L'article où je puise cette référence s'ouvre sur une photo du film qui pourrait prendre place dans cette galerie des photos du sommeil que j'ai commencé de constituer dans le billet précédent.
Le faon semble dormir alors qu'il est rigidifié par la mort, Bambi qui n'a pas survécu, innocence bafouée.
Et, parlant de Bambi, je songe à ces notes prises fin décembre 2017, dans le livre d'Olivia Rosenthal, Toutes les femmes sont des aliens, (Verticales, 2016). Elles évoquaient l'année 1967, qui était au cœur du projet Heptalmanach, et devaient à l'origine constituer la chronique n°18... Et puis les nombreuses bifurcations imprévues m'en éloignèrent considérablement. Je saisis donc l'occasion aux cheveux, et vous les livre sans autre forme de procès :
"En y repensant, je comprends mieux aujourd'hui l'absence complète des hommes dans Bambi, menace permanente mais menace invisible, je comprends qu'en 1942 Walt Disney ne savait plus comment représenter les hommes, sous quel costume, avec quel uniforme, alors qu'en 1967 il a trouvé un nouvel ennemi en la personne encore inoffensive de l'homme sauvage, de l'homme nu, il désigne cet ennemi, celui qui fera la révolution sexuelle avec ses compagnons hippies et il l'anéantira in extremis en le faisant convoler en justes noces avec une coquette. Il fait de Mowgli le représentant de la famille, de l'héritage et du bonheur conjugal en même temps qu'il le transforme en futur chasseur, en futur tueur de la mère de Bambi. Comme quoi les morts de la Seconde Guerre mondiale pèsent, non seulement sur les forêts tempérées, mais aussi sur les jungles lointaines." (pp. 148-149)
"La révolution que Bambi n'avait pas eu le temps d'accomplir est en train de se produire. On est en 1967. Ça se rapproche. Bientôt on pourra changer quotidiennement de partenaires sexuels, refuser d'avoir des enfants ou en avoir avec plusieurs pères, on pourra porter les cheveux longs si on est un garçon, on aura le droit d'avorter de Mowgli et de tirer un trait sur les dessins animés de Walt Disney - il meurt, vaincu par la bande-son et la force subversive de son œuvre pendant la réalisation du film.

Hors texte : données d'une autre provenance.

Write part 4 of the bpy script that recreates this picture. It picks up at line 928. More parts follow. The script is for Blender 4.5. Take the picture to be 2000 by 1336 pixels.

Mowgli est né juste avant la révolution sexuelle, tant pis pour lui." (p. 122)
On y apprend par exemple qu'il est l'adaptation du premier tome de la tétralogie de T. H. White (L’épée dans la pierre, 1938) dont le studio Disney avait acheté les droits dès 1939. Le projet avait été sorti des cartons à la suite du succès de la comédie musicale Camelot en 1960. Les chevaliers y sont ridiculisés, tandis que Merlin apparaît comme un scientifique venu du futur en lutte contre ce qu’il appelle « les idées moyenâgeuses », représentées par un parchemin sur laquelle figure un monde plat.
Image que William Blanc commente ainsi : "Merlin l’enchanteur (1963). Une vision caricaturale de la représentation médiévale du monde. Les lettrés médiévaux en Occident (sans même parler des astronomes arabes ou chinois) étaient parfaitement conscients de la rotondité du globe terrestre. On notera que le bateau tentant d’aller vers l’Ouest, donc vers le Nouveau Monde et les découvertes, tombe dans la gueule d’un dragon. Le Moyen Âge est ainsi assimilé ici à un temps où le progrès est impossible."